Corriere del Veneto (Treviso e Belluno)
GIUNTE NUOVE DAL SAPORE ANTICO
Chiusa la campagna elettorale amministrativa e celebrati i trionfi di chi ha vinto, subentra l’ora dei programmi e dei proponimenti: generosi gli uni e gli altri, salvo verifica sul campo e del tempo. Su un punto numerosi proponimenti si sono soffermati: sul programma di avvicendare periodicamente gli assessori per impedire che si creino feudi di potere personale; combattere l’attaccamento alla poltrona di comando e creare competenze nuove.
Una novità che sa di antico. Che sia l’eco del vivace intermezzo scambiato avanti alla Corte Costituzionale nella discussione del ricorso vinto dalla Regione sul referendum del prossimo 22 ottobre, quando si dibatté sulla portata dell’articolo 2 dello Statuto che riconosce al «popolo veneto» il diritto all’auto-governo «in forme rispondenti alle caratteristiche e tradizioni della sua storia»? In quella sede prevalse la tesi che, tra le quindici Regioni a statuto ordinario, in virtù di quell’articolo 2 - un unicum assoluto - il Veneto doveva essere considerato una Regione «quasi speciale». In ragione appunto delle consolidate «tradizioni della sua storia». Ben si sa che nella costituzione veneziana tutte le cariche pubbliche (Doge e Procuratori di San Marco esclusi, che peraltro non avevano funzioni esecutive) erano elettive, con durate molto limitate (dai 18 ai 24 mesi) e con assoluto divieto d’immediata rielezione alla stessa carica.
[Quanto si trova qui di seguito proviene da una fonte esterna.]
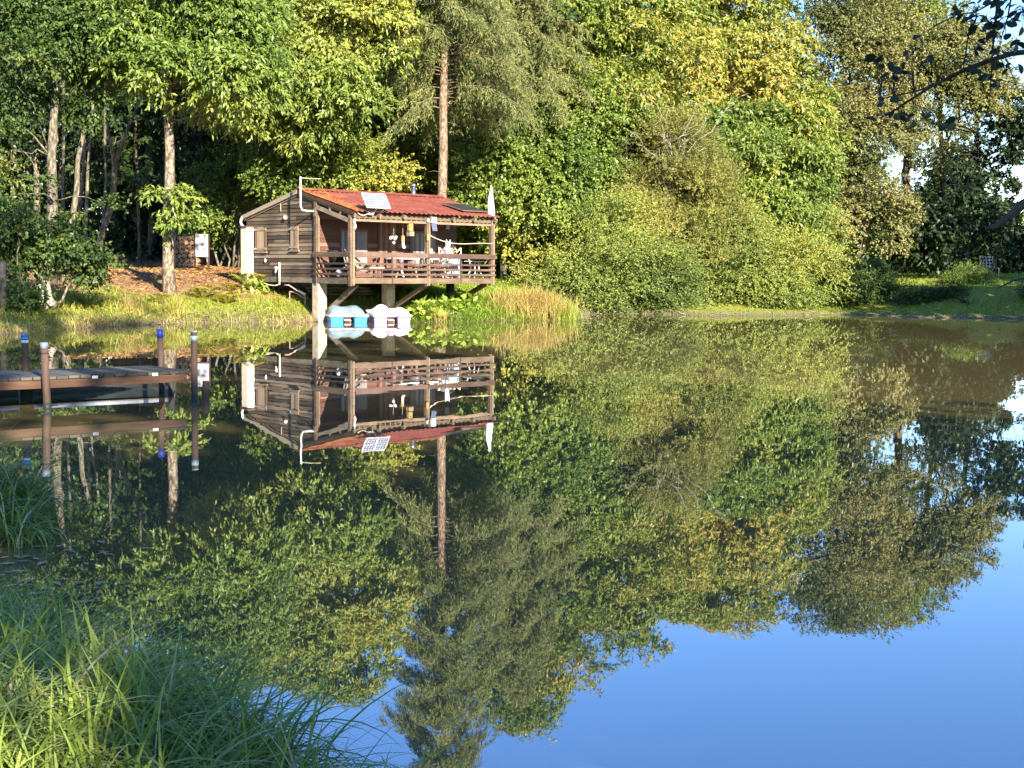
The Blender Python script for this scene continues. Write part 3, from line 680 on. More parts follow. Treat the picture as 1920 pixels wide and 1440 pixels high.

Il che comportava un continuo avvicendamento nella gestione politica delle funzioni, perché l’eletto, pur dotato della miglior buona volontà ma nuovo nella mansione, scadeva di carica proprio quando cominciava a penetrarne i reconditi meccanismi di funzionamento. Qualcuno - ben noto a chi scrive studiando la Costituzione veneziana concluse che proprio questo alla lunga provocò il tracollo della Repubblica, perché normalmente il Politico opera per la rielezione, mentre il Burocrate, ovviamente in pianta stabile, è facilmente portato ad anteporre il proprio comodo allo zelo nell’esercizio della funzione. Piano con gli avvicendamenti, non sono un toccasana. La Repubblica Serenissima n’è morta, e quello studioso ha titolato il suo libro «La Serenissima, una Repubblica Burocratica». Non sarebbe una gran conquista se alla fine degli avvicendamenti si scoprisse d’aver creato un «Comune burocratico».